• TO BE DONE: Below this line is the material. Write out only its lines from the one containing "side_wall('wall_left', XL - .14, XL, WL, 'dark" through the one containing "b.box(x, XR, YE, YE + .2, 0, 5)", both kept, exactly.

• COLLECTED MATERIAL:

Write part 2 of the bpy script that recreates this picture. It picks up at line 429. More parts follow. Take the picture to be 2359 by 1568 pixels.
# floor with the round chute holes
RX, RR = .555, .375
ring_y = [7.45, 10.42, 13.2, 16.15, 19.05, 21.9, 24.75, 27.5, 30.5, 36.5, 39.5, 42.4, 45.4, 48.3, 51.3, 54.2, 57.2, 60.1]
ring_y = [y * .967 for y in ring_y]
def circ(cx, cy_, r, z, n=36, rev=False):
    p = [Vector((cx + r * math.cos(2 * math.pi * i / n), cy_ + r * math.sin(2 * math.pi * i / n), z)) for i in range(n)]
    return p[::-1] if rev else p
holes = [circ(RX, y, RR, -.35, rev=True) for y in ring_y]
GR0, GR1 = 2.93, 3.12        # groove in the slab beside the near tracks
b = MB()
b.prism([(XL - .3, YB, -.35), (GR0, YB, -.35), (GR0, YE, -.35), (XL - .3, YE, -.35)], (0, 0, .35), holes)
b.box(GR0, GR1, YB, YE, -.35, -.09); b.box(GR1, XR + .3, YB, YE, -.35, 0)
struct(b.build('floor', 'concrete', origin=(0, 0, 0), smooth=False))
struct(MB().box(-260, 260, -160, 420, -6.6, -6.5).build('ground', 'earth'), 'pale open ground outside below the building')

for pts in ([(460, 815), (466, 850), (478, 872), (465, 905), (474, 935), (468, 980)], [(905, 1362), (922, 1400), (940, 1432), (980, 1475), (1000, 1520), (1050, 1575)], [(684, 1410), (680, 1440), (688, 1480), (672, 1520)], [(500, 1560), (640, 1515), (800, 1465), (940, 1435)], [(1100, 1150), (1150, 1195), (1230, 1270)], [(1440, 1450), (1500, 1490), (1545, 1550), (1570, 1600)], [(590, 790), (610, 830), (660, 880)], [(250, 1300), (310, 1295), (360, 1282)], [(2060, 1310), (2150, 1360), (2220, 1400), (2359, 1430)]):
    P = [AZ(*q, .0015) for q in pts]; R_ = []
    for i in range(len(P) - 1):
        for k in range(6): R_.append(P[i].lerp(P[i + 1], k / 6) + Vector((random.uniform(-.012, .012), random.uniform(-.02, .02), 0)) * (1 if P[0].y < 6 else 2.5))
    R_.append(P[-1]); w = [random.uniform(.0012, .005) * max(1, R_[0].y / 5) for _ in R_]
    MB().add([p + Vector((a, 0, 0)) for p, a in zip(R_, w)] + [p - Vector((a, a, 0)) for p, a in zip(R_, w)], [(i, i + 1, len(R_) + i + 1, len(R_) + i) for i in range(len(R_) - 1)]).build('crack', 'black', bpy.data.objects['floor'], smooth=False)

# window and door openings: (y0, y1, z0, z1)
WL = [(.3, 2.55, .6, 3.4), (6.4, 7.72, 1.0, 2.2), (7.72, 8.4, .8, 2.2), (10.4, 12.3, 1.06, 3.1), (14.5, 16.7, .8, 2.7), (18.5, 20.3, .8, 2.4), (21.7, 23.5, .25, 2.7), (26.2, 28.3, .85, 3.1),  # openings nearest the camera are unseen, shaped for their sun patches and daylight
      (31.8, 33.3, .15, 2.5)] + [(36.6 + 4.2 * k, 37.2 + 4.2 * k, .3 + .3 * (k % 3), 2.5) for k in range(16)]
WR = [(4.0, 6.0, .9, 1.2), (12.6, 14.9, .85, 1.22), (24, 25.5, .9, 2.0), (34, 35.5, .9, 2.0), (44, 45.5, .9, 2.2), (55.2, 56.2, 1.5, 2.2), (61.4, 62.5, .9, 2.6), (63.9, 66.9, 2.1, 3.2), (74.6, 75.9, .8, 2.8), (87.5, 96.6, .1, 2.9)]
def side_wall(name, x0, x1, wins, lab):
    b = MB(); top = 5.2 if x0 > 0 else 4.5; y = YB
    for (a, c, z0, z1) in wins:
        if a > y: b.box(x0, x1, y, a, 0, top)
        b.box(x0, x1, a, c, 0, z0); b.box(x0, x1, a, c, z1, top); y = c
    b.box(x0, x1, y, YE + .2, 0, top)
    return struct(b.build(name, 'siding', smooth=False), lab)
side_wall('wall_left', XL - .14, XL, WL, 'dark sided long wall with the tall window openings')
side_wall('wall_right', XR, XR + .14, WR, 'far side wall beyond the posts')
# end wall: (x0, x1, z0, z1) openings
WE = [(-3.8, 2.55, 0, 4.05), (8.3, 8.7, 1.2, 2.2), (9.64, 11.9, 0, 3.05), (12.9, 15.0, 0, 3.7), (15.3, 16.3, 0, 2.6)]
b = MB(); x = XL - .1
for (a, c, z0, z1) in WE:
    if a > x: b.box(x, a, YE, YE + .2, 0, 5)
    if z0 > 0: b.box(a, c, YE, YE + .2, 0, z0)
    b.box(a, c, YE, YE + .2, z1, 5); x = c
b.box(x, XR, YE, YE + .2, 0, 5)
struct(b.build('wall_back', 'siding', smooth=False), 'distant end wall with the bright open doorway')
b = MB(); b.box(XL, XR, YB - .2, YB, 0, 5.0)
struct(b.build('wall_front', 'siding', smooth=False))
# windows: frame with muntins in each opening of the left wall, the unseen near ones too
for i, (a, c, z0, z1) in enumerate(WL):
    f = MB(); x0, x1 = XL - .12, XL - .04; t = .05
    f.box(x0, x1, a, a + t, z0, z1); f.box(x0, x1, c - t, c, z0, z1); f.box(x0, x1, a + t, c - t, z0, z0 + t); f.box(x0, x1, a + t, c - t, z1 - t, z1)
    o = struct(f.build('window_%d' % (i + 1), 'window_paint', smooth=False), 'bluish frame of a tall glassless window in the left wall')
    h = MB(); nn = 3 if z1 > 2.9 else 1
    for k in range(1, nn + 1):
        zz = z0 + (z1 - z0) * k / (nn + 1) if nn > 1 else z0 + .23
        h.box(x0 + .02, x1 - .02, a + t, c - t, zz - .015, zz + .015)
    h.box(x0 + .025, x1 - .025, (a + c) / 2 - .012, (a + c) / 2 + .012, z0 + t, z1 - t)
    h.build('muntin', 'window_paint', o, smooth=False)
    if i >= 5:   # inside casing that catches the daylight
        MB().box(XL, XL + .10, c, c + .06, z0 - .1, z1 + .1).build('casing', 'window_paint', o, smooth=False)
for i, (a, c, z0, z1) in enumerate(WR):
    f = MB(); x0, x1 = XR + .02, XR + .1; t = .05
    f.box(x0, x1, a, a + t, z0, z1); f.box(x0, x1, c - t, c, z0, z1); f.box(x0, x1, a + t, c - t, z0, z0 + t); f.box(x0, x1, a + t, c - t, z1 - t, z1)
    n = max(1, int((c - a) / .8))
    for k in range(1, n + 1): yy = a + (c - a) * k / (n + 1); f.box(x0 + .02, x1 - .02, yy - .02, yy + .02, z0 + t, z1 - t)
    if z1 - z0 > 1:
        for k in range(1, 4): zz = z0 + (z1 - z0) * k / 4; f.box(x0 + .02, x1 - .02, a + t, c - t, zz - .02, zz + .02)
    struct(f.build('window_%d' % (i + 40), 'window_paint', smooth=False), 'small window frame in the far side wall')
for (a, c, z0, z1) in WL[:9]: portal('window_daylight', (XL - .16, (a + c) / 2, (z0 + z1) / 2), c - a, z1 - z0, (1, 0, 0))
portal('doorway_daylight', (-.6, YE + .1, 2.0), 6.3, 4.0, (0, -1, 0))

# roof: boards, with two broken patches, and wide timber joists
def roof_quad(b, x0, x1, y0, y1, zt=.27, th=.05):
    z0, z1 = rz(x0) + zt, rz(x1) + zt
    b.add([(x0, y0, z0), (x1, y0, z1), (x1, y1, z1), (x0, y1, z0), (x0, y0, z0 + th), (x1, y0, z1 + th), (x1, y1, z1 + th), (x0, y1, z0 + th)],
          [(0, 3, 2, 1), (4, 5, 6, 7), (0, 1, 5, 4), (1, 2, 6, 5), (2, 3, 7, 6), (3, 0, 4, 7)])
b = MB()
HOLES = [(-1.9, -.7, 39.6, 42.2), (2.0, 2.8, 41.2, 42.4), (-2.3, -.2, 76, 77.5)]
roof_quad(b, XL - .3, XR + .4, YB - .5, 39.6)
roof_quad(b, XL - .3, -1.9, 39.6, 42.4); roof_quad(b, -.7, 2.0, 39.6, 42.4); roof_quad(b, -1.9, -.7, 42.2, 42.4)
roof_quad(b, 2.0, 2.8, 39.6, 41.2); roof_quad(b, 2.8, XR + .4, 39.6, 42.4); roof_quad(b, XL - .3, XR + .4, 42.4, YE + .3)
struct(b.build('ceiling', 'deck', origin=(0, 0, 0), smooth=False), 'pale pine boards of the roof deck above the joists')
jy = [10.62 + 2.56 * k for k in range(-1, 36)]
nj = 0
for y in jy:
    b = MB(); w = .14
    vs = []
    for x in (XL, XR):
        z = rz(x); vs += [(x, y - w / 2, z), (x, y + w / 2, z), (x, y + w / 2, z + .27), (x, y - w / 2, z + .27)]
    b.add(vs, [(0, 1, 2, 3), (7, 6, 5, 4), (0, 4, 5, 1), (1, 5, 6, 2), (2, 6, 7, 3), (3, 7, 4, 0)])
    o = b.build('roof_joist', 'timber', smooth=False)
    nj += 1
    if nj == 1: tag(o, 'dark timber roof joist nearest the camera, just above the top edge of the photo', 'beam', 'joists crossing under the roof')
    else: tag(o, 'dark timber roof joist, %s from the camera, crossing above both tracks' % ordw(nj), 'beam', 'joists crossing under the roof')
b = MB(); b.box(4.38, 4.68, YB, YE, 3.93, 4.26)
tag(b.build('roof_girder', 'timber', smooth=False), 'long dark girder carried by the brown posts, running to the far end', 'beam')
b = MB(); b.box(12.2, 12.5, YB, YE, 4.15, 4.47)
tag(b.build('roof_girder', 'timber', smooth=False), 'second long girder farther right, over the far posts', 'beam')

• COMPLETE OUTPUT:
side_wall('wall_left', XL - .14, XL, WL, 'dark sided long wall with the tall window openings')
side_wall('wall_right', XR, XR + .14, WR, 'far side wall beyond the posts')
# end wall: (x0, x1, z0, z1) openings
WE = [(-3.8, 2.55, 0, 4.05), (8.3, 8.7, 1.2, 2.2), (9.64, 11.9, 0, 3.05), (12.9, 15.0, 0, 3.7), (15.3, 16.3, 0, 2.6)]
b = MB(); x = XL - .1
for (a, c, z0, z1) in WE:
    if a > x: b.box(x, a, YE, YE + .2, 0, 5)
    if z0 > 0: b.box(a, c, YE, YE + .2, 0, z0)
    b.box(a, c, YE, YE + .2, z1, 5); x = c
b.box(x, XR, YE, YE + .2, 0, 5)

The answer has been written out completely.